Não é só isso. Também colocam em melhores condições a necessidade e a possibilidade de que as massas árabes realizem a experiência política que precisam para superar essas direções políticas burguesas – religiosas ou não –, que atuam como trava ao processo revolucionário em curso, como a Irmandade, o governo líbio ou o Conselho Nacional Sírio e o Exército Livre da Síria.

A realidade mostra que “o pasto está seco” e qualquer faísca pode gerar incêndios maiores ou menores. Isso porque os problemas estruturais que detonaram a onda de revoluções na região não foram resolvidos.

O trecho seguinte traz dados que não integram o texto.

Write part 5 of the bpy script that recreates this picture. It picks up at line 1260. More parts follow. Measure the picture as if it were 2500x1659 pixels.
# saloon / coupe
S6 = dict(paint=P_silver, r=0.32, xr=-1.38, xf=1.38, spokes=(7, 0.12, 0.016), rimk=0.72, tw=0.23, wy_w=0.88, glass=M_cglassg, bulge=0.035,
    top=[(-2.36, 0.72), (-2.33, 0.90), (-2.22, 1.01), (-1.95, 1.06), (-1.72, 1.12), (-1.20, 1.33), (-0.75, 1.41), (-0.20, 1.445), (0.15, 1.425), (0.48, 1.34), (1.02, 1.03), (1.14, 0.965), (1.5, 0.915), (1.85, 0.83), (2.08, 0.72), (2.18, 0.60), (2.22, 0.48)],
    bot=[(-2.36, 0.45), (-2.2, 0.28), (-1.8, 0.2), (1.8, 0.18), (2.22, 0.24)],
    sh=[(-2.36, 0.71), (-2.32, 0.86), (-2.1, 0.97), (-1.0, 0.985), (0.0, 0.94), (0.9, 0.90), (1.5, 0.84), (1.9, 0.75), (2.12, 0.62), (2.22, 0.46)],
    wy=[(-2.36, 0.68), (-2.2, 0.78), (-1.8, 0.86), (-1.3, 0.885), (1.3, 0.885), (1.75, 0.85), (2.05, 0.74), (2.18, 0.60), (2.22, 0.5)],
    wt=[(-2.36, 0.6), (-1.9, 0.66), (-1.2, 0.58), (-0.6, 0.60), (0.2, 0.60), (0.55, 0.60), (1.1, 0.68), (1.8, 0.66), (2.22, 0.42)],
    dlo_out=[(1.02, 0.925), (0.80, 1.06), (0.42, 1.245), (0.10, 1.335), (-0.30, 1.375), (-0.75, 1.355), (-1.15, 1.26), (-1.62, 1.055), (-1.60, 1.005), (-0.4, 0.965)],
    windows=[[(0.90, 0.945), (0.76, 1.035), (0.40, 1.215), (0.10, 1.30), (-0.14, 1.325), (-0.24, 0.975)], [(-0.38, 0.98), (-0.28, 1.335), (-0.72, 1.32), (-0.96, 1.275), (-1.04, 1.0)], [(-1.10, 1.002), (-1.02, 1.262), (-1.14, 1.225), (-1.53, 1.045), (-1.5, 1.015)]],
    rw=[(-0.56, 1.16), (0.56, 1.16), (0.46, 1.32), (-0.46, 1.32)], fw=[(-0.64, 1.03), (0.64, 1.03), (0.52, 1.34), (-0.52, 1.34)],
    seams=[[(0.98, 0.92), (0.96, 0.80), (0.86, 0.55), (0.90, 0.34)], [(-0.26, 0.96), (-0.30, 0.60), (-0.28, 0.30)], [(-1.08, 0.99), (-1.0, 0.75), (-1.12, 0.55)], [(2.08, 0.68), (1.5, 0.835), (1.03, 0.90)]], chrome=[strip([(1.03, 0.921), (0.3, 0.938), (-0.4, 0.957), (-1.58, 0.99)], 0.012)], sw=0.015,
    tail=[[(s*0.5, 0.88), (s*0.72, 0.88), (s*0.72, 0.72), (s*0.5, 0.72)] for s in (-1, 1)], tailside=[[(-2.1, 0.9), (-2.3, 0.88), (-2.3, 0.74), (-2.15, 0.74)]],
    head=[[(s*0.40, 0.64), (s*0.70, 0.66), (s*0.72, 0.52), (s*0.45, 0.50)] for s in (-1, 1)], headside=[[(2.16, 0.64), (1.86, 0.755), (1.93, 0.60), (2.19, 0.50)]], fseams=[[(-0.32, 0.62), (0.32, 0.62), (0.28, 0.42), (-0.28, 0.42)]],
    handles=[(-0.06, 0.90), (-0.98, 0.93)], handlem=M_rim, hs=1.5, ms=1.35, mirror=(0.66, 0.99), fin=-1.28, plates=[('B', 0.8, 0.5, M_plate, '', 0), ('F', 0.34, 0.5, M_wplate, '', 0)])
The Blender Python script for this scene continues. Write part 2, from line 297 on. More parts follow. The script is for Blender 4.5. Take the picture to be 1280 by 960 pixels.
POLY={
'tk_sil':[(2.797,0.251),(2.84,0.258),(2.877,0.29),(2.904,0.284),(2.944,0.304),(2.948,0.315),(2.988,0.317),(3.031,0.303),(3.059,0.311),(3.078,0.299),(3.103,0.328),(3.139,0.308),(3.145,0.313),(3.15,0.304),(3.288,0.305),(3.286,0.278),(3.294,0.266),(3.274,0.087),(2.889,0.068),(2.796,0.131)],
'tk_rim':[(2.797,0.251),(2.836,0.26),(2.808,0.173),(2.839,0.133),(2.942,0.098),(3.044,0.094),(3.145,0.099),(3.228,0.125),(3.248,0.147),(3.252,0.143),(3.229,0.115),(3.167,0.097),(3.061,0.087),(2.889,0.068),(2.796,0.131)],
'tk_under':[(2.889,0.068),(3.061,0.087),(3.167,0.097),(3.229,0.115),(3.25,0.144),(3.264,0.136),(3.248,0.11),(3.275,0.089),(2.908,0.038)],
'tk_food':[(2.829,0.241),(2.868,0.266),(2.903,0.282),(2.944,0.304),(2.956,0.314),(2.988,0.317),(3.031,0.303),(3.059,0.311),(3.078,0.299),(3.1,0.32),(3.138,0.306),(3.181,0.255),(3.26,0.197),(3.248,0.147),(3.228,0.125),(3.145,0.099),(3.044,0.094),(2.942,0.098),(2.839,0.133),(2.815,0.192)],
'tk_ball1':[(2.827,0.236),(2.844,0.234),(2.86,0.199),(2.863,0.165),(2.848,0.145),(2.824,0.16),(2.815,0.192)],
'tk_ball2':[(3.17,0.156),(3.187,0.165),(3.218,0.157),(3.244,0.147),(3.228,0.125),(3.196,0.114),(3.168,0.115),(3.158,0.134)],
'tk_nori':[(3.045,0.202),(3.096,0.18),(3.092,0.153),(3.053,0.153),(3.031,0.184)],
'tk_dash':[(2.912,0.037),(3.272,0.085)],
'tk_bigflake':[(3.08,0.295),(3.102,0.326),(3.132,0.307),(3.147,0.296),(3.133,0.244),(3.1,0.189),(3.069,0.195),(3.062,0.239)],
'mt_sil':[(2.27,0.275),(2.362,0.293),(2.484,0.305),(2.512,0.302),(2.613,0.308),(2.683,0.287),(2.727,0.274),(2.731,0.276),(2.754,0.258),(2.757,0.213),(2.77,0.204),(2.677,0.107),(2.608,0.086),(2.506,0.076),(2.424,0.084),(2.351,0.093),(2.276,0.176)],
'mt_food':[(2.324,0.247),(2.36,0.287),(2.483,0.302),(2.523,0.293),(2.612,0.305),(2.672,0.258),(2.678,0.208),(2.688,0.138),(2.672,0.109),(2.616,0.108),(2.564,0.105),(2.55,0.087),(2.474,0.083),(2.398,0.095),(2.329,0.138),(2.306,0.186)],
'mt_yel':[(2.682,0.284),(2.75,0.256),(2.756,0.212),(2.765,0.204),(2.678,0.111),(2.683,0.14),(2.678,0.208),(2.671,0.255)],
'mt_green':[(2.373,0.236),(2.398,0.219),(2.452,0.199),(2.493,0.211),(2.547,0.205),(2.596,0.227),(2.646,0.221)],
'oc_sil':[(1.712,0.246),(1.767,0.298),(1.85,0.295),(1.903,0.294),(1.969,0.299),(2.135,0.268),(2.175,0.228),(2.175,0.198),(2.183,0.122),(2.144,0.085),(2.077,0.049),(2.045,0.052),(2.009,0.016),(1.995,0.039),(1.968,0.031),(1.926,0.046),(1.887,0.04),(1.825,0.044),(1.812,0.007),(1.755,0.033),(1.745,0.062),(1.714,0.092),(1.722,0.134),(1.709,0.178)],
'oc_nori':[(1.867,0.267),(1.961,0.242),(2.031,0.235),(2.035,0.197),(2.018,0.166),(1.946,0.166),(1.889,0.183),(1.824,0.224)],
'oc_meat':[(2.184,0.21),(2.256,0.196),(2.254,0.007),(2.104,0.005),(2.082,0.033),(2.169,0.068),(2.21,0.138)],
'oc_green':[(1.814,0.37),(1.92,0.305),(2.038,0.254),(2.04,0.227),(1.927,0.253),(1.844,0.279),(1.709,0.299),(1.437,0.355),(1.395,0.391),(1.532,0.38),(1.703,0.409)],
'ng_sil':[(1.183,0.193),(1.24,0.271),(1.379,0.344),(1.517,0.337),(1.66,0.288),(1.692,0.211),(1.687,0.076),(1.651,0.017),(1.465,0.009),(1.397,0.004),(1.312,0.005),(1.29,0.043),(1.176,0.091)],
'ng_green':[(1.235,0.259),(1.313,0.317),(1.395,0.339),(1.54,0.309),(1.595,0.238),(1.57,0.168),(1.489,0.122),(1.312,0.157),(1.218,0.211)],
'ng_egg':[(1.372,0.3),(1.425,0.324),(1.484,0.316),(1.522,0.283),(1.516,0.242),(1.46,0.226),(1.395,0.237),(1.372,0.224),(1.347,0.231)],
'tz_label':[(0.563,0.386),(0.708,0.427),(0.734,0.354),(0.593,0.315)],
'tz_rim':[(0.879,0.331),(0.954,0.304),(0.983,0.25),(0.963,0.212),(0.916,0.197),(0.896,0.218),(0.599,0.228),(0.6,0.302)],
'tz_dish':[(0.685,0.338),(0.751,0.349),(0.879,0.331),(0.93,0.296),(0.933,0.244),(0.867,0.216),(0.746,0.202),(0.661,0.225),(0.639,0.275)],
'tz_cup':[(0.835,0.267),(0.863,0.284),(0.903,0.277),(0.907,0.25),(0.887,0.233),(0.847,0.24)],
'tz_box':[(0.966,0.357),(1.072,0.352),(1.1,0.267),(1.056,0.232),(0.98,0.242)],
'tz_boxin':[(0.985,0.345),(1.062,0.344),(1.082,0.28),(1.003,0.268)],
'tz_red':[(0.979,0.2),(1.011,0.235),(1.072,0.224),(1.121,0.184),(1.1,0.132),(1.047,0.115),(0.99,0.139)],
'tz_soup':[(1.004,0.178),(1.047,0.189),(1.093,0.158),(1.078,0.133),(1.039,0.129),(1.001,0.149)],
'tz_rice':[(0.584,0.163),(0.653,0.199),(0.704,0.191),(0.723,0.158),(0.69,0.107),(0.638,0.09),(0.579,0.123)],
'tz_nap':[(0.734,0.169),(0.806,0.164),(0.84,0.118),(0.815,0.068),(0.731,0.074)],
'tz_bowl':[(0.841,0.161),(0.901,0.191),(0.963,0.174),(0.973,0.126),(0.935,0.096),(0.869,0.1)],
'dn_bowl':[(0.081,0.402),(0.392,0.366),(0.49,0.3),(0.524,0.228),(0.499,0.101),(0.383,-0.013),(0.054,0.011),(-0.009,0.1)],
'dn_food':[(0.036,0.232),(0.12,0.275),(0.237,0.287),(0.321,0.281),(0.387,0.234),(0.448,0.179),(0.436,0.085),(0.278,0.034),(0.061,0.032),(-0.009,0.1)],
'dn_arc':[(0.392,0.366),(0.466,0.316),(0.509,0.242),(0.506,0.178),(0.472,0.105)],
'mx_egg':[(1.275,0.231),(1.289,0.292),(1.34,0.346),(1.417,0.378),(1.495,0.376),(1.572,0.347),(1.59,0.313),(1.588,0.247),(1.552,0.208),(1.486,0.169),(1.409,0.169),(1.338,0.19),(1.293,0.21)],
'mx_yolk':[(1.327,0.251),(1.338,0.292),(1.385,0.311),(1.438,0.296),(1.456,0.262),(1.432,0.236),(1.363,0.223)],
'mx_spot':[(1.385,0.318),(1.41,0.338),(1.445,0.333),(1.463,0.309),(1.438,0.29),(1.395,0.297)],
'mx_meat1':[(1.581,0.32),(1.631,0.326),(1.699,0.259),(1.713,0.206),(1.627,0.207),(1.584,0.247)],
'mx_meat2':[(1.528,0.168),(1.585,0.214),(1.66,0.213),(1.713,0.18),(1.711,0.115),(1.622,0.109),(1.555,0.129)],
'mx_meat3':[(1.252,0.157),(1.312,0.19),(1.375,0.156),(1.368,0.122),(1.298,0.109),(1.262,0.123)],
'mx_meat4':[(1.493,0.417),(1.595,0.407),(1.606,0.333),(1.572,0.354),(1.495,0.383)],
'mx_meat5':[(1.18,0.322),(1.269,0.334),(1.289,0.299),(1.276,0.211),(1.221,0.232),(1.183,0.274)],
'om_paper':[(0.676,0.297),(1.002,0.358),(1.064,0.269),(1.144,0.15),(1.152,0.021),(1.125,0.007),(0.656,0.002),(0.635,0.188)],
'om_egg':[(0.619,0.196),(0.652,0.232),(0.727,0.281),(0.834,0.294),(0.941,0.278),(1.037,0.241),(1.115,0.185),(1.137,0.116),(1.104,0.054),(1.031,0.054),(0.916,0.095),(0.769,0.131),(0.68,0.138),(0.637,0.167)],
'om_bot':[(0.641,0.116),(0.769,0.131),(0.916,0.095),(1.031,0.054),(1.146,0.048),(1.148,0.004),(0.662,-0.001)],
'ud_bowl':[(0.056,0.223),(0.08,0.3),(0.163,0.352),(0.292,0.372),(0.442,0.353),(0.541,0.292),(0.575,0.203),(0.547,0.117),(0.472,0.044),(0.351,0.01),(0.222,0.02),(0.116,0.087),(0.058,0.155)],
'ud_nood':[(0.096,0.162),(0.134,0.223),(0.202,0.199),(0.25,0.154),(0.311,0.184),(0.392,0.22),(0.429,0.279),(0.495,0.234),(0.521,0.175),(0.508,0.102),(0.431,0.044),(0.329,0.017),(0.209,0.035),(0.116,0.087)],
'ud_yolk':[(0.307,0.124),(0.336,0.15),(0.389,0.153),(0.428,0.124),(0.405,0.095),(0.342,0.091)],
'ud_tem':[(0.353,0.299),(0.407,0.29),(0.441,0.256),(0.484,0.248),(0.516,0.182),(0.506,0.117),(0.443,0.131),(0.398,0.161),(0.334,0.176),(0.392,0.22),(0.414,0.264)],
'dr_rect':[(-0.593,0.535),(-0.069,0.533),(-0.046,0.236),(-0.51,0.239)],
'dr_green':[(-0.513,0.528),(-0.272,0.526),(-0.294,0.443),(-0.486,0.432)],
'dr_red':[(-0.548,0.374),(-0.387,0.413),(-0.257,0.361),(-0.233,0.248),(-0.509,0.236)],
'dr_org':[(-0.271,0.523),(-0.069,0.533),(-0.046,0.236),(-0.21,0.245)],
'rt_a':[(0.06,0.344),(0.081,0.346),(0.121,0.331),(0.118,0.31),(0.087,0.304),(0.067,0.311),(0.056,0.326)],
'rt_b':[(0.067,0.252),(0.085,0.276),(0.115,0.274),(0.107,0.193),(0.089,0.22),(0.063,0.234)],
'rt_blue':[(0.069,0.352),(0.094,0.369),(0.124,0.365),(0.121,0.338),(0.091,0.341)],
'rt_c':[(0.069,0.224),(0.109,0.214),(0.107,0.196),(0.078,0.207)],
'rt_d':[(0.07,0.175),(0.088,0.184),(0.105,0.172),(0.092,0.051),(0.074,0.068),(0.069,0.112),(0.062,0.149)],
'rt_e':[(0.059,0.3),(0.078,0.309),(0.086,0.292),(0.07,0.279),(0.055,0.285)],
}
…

Assim, no calor destas e de outras lutas, é necessário construir uma direção política revolucionária e internacionalista que conduza cada embate com um programa consequentemente anti-imperialista e anticapitalista, isto é, socialista. É necessário um programa que avance muito mais além das quedas das ditaduras – passo fundamental, mas parcial – ou das explosões espontâneas como as atuais. Um programa que exija dos novos governos e/ou direções a rutura de todos os tratados que amarram esses países ao imperialismo, e a expropriação de todas as suas empresas. Porque não há saída para os problemas estruturais sem expulsar o imperialismo da região e expropriar as burguesias nacionais, para então iniciar a construção do socialismo em todo o mundo árabe.

Desde o início, o processo revolucionário colocou o desafio central de aprofundar a luta das massas até a tomada do poder pela classe trabalhadora e pelos explorados, conformando governos apoiados nas organizações operárias e populares, sem patrões, sem o imperialismo e seus agentes.